Please pray with Barbara and Dwight as they continue to transition into the use of the top-bar hives. These hives and the methodology offer a way to benefit from beekeeping without having to spend so much money on additional materials and they eliminate the need for heavy lifting, making it ideal for women. Please pray for the beekeepers to have the passion and self-discipline to continue improving their skills and become more independent.

A Summary of the Rainwater Harvesting Project in Chile

About every summer, we noticed the same thing: the springs our Mapuche friends depend on for all household water needs dry up. In the past, periodic rain in the summer was normal, but not anymore. It is the same situation in all of Chile. Climate change is surely a factor, as well as the existence of extensive pine and eucalyptus plantations owned by large forestry companies.

Most rural households now depend on weekly deliveries of 1,000 liters of water in the summer and in many areas all year. This, while 80% of the rainwater that falls goes eventually to the sea, without capture or retention in tanks, ponds, or reservoirs, or soaked into the soil with swales.
We knew rainwater harvesting systems worked in Texas, and we kept asking year after year, “Why don’t you use rainwater harvesting?” And they kept saying, “Why don’t you show us how?” So, we received a grant from One Great Hour of Sharing to do just that.

We invited a friend from Texas, Chuck Kinzler, an amazing engineer and craftsman, to come and create for us a prototype system that we could replicate.
See how Dwight Bolick in Chile helps people discover their vocations as productive stewards of God.
Earthquake relief work and home assignment set us back for a while. Then when we returned in March of 2015 we saw the effects of a long-term drought. By mid- to late summer, crops were lost, animals were dying. Ever since, it is normal to see trucks carrying water on rural roads around Temuco and Panguipulli where Dwight works.

We install simple rainwater harvesting systems that will supply water in the summer months to the gardens, animals, and for non-potable household uses (washing machine, shower, and bathroom).
The purpose is to demonstrate a viable solution that is easily replicable and adaptable, while solving acute water problems.
The testimony of Flor, the woman who leads the yarn project in Repocura, is the same story we hear everywhere: “I wasn’t even going to plant my garden this year, because there’s no water, but now I can.”

Dwight’s partner in the design and installation of the systems is Raul Olivares.

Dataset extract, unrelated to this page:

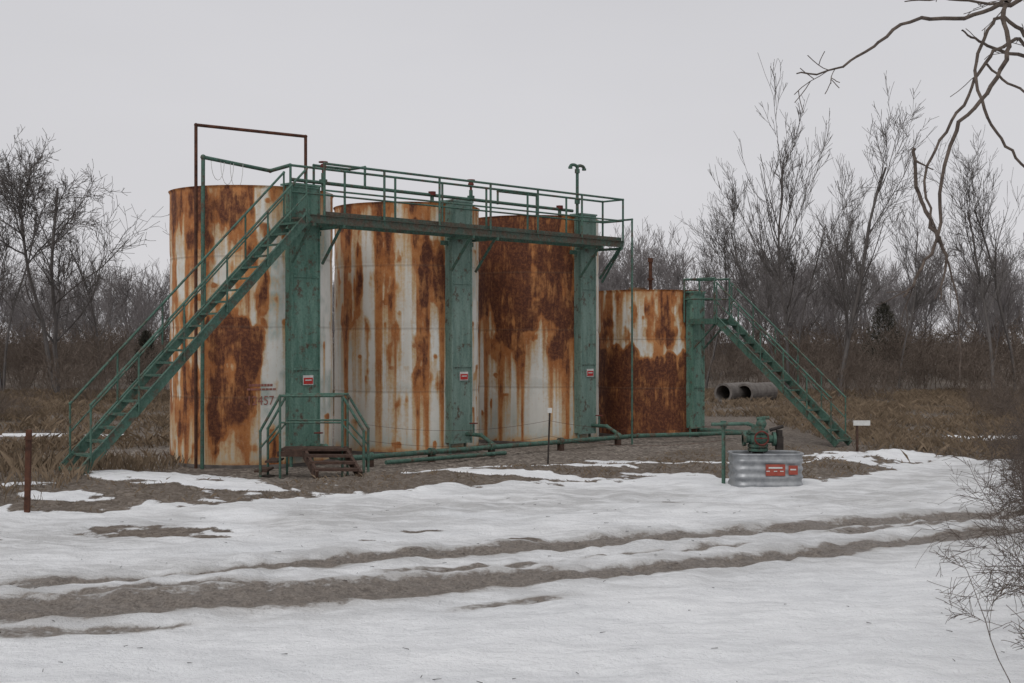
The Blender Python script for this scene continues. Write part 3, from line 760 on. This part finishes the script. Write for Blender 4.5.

Raul has a call to be a pastor, but will always need to be bi-vocational. Currently he supports himself with welding and small building jobs, and studies in the Theological Institute part-time. Designing and installing rainwater harvesting systems may become an income-generator for him as the idea gains wider acceptance in Chile.

To date, we have installed 17 systems in 10 communities, mostly for Mapuche families. As word of this work has spread, we were invited to install systems in three rural Mapuche schools, and one demonstration system for the Municipality of Temuco. In the Panguipulli area, we are starting to see small systems like ours being installed by the local government agencies.